Abstract

This article probes the various stakes of the rise of classical studies as a discipline in contemporary China, taking as a case in point Liu Xiaofeng’s shifting intellectual and political allegiances in his transition from a scholar of liberalist persuasion during the 1990s to a much decried advocate of the Mao cult over the past two decades. Outlining the reinvention of the “classics” as an inherently comparative new discipline that incorporates both Greek and Roman antiquity and ancient Chinese texts, the article argues that a consistent driving force behind the rise of classical scholarship is an attempt on the intellectuals’ part to amend cultural and intellectual ruptures that had ensued from political turmoil during the twentieth century from the modernizing May Fourth Movement to the Cultural Revolution.

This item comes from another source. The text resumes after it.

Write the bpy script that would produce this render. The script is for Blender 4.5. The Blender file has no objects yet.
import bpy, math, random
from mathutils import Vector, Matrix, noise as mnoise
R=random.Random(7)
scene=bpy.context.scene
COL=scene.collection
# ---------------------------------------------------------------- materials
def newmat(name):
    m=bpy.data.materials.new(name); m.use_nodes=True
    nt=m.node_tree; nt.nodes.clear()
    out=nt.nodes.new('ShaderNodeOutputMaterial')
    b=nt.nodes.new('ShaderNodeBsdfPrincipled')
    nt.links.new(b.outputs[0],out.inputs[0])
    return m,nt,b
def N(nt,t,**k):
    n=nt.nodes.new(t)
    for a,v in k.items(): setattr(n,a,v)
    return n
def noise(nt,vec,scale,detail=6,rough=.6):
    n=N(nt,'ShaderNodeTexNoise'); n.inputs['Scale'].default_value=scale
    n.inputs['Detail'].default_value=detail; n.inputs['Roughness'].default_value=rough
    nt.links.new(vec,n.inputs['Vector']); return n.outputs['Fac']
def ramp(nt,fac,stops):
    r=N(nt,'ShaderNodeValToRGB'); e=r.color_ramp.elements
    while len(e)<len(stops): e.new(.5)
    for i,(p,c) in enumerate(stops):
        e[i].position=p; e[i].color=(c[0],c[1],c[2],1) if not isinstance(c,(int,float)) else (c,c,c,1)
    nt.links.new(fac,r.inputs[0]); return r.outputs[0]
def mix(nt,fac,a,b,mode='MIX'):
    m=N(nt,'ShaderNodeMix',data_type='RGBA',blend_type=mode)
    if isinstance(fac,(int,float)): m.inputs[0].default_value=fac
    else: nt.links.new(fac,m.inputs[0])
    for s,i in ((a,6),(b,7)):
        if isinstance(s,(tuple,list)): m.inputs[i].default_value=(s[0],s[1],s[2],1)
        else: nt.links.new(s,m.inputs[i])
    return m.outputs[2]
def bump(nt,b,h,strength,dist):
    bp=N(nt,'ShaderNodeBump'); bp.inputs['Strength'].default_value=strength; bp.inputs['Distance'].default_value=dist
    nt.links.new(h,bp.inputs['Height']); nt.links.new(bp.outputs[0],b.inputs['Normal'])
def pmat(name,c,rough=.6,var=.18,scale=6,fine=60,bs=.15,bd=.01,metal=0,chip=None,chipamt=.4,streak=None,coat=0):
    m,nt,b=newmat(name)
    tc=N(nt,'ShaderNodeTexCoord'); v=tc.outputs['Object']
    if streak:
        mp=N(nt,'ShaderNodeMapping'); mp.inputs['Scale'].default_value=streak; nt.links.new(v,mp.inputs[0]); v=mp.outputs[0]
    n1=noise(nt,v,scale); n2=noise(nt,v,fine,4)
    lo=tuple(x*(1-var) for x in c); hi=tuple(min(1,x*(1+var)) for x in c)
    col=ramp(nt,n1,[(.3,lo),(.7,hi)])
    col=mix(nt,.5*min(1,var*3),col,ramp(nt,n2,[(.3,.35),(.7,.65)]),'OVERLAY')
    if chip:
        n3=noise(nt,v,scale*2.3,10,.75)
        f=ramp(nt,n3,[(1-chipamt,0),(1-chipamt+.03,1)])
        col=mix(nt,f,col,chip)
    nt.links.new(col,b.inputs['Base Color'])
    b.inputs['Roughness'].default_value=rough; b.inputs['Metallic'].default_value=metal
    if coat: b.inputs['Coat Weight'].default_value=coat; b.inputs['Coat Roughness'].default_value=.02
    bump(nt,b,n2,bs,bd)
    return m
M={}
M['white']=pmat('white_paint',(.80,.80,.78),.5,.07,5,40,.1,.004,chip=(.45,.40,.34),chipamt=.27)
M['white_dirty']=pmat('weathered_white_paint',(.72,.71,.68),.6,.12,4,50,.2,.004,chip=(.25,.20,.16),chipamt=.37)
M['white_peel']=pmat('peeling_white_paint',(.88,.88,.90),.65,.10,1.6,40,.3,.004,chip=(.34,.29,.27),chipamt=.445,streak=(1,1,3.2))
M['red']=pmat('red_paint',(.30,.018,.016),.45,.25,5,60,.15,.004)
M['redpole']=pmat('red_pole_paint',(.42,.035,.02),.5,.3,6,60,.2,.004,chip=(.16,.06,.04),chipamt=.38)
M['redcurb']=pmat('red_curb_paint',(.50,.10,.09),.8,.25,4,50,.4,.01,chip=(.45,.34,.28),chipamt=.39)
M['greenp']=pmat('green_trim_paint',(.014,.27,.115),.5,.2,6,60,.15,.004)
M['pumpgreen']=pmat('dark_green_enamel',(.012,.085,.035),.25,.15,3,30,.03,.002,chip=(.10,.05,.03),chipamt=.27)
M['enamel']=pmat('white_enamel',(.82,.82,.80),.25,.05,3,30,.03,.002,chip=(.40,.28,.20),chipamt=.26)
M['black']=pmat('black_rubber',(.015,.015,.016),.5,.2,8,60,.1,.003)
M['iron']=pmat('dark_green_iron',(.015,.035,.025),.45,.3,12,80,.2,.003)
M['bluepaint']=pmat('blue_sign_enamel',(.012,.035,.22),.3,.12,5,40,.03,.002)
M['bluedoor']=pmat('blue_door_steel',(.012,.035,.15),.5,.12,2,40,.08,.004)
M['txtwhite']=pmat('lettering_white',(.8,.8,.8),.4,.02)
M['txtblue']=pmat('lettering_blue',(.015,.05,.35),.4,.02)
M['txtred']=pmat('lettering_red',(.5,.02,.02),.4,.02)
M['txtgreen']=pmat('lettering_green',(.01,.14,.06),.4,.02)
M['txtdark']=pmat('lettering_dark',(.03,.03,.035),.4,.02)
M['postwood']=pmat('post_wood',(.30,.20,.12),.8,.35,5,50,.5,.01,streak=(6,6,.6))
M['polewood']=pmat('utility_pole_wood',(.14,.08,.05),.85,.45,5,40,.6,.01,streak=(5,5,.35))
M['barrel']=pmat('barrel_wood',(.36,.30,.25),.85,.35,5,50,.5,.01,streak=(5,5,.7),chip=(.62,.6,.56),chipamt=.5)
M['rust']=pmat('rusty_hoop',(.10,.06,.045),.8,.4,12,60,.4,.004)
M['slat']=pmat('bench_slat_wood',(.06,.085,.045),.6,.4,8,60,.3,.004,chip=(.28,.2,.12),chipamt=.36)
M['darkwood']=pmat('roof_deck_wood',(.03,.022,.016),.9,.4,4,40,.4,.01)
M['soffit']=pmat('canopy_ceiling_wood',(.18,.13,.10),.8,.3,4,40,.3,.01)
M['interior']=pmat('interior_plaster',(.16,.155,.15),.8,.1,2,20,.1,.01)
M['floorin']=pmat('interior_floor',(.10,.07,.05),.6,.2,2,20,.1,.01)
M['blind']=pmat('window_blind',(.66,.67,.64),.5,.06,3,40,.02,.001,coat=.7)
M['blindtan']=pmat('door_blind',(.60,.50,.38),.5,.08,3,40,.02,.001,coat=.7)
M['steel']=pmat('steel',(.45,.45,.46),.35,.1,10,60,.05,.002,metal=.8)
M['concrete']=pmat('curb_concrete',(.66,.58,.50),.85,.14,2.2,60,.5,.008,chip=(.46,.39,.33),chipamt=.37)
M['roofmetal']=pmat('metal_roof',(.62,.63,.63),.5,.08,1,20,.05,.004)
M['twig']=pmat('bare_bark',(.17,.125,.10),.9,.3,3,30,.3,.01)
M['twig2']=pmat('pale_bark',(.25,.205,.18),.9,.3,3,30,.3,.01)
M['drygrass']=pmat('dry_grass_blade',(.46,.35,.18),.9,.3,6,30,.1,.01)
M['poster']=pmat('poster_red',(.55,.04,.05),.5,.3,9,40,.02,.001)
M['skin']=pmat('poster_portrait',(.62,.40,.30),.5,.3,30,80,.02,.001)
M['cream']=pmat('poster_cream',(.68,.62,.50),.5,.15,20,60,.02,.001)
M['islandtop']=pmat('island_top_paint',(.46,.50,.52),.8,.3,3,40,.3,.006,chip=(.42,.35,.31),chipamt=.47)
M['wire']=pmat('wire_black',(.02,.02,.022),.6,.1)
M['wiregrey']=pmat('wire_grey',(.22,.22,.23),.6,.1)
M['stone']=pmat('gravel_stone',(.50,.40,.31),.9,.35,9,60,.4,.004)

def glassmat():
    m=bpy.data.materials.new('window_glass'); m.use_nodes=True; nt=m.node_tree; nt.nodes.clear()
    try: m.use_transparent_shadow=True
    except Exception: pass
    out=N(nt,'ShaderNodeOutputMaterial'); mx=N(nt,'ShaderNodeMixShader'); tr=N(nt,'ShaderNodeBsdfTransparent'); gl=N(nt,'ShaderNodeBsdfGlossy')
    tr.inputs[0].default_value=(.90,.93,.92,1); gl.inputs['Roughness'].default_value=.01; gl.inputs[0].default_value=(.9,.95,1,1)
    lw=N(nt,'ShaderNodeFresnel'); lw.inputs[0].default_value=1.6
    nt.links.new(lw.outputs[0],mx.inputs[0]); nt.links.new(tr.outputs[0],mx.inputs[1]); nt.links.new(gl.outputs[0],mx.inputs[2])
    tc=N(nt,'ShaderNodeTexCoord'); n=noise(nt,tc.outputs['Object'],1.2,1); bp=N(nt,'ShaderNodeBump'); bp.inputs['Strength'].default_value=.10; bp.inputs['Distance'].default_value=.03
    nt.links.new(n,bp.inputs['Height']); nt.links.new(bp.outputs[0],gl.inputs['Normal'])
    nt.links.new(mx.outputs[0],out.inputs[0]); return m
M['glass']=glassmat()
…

This categorical imperative of “making whole,” however, has assumed radically different forms, leading to the seeming discrepancy between Liu’s earlier “liberalist” stance to a more recent willingness to comply with the regime. In particular, through examining Liu Xiaofeng’s esoteric rhetoric in his reading of the Confucian scholar Xiong Shili, the article demonstrates that the will to cultural preservation that underlies Liu’s advocacy of classical scholarship eventually translates into an attempt to depoliticize philosophy and philology and hence a proneness to complicity with state power.